__Given data__.

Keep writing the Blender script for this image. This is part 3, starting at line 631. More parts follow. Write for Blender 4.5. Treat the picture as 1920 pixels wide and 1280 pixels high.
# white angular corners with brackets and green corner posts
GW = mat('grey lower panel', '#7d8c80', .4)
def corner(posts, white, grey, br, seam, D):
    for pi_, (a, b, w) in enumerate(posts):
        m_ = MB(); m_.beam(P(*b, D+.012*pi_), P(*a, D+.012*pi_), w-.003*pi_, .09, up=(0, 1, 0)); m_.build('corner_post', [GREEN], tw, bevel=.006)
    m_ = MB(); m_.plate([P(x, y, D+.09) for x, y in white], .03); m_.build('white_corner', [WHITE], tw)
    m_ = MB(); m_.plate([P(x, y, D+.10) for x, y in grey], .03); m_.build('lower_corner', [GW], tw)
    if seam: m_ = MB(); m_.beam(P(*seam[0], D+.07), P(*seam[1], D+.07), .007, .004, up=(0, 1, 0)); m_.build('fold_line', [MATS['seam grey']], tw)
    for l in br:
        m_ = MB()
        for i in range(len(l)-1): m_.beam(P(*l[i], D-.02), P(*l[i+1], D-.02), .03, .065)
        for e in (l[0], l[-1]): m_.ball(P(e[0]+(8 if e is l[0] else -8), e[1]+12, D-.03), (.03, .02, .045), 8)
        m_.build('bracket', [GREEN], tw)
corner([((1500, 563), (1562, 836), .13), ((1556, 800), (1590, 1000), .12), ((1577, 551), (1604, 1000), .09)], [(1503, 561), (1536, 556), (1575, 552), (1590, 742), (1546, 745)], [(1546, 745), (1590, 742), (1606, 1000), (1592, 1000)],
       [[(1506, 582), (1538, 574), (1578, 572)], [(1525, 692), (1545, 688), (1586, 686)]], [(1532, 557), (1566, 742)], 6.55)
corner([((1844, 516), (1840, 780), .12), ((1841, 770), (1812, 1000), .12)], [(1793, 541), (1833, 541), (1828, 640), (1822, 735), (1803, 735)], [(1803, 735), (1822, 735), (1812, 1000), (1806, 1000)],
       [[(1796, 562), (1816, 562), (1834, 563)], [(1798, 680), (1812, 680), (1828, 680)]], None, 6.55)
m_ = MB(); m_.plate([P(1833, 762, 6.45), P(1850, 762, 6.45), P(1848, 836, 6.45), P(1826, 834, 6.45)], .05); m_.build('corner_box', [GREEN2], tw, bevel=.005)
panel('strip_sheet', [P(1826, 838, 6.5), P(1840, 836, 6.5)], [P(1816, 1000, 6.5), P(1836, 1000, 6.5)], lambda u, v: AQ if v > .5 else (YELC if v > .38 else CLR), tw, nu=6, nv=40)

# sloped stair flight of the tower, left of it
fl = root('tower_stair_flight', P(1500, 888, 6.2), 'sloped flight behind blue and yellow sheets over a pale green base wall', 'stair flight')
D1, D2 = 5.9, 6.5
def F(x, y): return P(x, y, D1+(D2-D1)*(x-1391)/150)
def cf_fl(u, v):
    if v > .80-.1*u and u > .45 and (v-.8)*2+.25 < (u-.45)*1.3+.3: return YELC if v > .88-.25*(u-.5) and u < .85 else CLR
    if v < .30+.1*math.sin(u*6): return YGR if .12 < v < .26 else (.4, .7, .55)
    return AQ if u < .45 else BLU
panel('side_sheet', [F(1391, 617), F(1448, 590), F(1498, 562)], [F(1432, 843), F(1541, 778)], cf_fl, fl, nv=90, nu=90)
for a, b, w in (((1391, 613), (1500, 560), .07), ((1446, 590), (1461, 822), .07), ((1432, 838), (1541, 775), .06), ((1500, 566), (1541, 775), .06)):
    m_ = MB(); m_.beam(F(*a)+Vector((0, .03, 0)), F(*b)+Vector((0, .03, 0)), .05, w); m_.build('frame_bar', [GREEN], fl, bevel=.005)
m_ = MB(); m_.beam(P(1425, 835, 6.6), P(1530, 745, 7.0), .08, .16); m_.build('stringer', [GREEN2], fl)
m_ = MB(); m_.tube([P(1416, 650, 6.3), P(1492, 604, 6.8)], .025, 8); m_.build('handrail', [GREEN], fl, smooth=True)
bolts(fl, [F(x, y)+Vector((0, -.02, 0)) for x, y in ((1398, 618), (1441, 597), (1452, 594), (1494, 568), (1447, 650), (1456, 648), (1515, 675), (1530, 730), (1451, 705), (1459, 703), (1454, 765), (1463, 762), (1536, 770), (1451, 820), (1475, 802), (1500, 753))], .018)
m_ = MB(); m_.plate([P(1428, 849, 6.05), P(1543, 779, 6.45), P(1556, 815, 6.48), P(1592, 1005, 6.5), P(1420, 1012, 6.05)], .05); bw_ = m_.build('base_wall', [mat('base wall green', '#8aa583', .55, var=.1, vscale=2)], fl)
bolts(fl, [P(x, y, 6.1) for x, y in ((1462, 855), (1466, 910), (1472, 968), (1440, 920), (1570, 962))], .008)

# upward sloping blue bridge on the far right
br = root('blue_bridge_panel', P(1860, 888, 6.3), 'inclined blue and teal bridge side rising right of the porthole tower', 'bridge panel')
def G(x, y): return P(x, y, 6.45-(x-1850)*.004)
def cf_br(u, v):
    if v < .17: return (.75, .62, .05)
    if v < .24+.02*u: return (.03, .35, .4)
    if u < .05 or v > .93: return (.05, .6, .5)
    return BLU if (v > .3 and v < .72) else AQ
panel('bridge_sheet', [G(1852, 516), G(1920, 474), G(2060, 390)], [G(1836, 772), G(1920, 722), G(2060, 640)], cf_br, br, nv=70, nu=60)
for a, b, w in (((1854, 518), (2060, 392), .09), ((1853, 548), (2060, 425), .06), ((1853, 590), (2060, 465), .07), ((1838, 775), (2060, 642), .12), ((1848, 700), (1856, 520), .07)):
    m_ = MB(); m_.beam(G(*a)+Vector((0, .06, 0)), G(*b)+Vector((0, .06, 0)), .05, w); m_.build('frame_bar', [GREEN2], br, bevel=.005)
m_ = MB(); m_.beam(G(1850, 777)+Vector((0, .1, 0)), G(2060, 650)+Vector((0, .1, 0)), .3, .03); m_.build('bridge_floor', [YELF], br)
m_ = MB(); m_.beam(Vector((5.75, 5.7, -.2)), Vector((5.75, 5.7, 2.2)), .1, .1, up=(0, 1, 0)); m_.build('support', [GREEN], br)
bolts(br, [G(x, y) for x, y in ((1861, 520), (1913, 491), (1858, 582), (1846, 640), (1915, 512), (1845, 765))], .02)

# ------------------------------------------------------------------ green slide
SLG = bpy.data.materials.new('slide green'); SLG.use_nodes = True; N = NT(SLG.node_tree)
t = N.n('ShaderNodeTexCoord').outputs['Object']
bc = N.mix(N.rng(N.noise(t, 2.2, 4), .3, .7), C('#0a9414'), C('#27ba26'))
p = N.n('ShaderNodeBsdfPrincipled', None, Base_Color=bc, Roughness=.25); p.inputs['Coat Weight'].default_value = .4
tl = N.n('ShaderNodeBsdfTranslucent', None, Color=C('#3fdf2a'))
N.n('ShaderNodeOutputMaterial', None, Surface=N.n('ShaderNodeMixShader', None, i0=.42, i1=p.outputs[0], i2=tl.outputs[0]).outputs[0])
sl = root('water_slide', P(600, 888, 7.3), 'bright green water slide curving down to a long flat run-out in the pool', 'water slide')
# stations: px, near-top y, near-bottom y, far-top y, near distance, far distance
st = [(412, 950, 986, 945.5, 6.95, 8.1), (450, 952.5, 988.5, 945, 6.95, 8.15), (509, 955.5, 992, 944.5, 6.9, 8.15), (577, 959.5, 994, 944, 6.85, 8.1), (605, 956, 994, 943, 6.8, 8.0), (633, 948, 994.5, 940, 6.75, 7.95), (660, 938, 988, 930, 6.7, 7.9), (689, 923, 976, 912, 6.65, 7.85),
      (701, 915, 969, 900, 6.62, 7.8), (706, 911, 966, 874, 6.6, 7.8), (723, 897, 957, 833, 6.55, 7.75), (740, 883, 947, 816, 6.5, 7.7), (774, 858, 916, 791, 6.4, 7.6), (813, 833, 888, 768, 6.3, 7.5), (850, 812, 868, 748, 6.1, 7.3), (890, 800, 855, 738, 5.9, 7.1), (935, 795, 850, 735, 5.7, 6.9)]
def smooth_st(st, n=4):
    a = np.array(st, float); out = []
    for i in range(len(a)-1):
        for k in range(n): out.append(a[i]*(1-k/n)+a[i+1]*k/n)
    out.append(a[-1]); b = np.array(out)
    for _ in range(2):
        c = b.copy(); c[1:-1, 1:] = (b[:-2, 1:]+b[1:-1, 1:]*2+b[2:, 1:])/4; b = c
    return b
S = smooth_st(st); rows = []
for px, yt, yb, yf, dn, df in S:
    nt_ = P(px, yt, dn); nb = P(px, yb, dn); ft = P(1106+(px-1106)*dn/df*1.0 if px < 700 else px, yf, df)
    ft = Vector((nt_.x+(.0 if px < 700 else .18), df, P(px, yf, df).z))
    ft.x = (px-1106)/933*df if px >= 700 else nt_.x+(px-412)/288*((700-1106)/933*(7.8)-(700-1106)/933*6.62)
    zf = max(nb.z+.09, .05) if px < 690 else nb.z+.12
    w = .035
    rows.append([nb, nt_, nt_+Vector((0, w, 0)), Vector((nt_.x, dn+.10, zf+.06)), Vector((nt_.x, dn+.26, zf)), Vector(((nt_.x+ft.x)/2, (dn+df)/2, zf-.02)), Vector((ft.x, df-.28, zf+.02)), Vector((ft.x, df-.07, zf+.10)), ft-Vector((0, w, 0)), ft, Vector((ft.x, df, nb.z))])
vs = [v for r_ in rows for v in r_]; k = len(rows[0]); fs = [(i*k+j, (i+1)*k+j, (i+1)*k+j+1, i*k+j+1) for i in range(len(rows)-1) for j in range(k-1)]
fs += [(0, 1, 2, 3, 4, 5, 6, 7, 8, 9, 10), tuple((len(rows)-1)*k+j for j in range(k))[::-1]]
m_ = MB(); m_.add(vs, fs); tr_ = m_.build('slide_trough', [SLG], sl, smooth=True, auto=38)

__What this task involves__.
Copy the lines from the start of the data verbatim, stopping after the line containing "tw, nu=6, nv=40)".

__The solution__.
Keep writing the Blender script for this image. This is part 3, starting at line 631. More parts follow. Write for Blender 4.5. Treat the picture as 1920 pixels wide and 1280 pixels high.
# white angular corners with brackets and green corner posts
GW = mat('grey lower panel', '#7d8c80', .4)
def corner(posts, white, grey, br, seam, D):
    for pi_, (a, b, w) in enumerate(posts):
        m_ = MB(); m_.beam(P(*b, D+.012*pi_), P(*a, D+.012*pi_), w-.003*pi_, .09, up=(0, 1, 0)); m_.build('corner_post', [GREEN], tw, bevel=.006)
    m_ = MB(); m_.plate([P(x, y, D+.09) for x, y in white], .03); m_.build('white_corner', [WHITE], tw)
    m_ = MB(); m_.plate([P(x, y, D+.10) for x, y in grey], .03); m_.build('lower_corner', [GW], tw)
    if seam: m_ = MB(); m_.beam(P(*seam[0], D+.07), P(*seam[1], D+.07), .007, .004, up=(0, 1, 0)); m_.build('fold_line', [MATS['seam grey']], tw)
    for l in br:
        m_ = MB()
        for i in range(len(l)-1): m_.beam(P(*l[i], D-.02), P(*l[i+1], D-.02), .03, .065)
        for e in (l[0], l[-1]): m_.ball(P(e[0]+(8 if e is l[0] else -8), e[1]+12, D-.03), (.03, .02, .045), 8)
        m_.build('bracket', [GREEN], tw)
corner([((1500, 563), (1562, 836), .13), ((1556, 800), (1590, 1000), .12), ((1577, 551), (1604, 1000), .09)], [(1503, 561), (1536, 556), (1575, 552), (1590, 742), (1546, 745)], [(1546, 745), (1590, 742), (1606, 1000), (1592, 1000)],
       [[(1506, 582), (1538, 574), (1578, 572)], [(1525, 692), (1545, 688), (1586, 686)]], [(1532, 557), (1566, 742)], 6.55)
corner([((1844, 516), (1840, 780), .12), ((1841, 770), (1812, 1000), .12)], [(1793, 541), (1833, 541), (1828, 640), (1822, 735), (1803, 735)], [(1803, 735), (1822, 735), (1812, 1000), (1806, 1000)],
       [[(1796, 562), (1816, 562), (1834, 563)], [(1798, 680), (1812, 680), (1828, 680)]], None, 6.55)
m_ = MB(); m_.plate([P(1833, 762, 6.45), P(1850, 762, 6.45), P(1848, 836, 6.45), P(1826, 834, 6.45)], .05); m_.build('corner_box', [GREEN2], tw, bevel=.005)
panel('strip_sheet', [P(1826, 838, 6.5), P(1840, 836, 6.5)], [P(1816, 1000, 6.5), P(1836, 1000, 6.5)], lambda u, v: AQ if v > .5 else (YELC if v > .38 else CLR), tw, nu=6, nv=40)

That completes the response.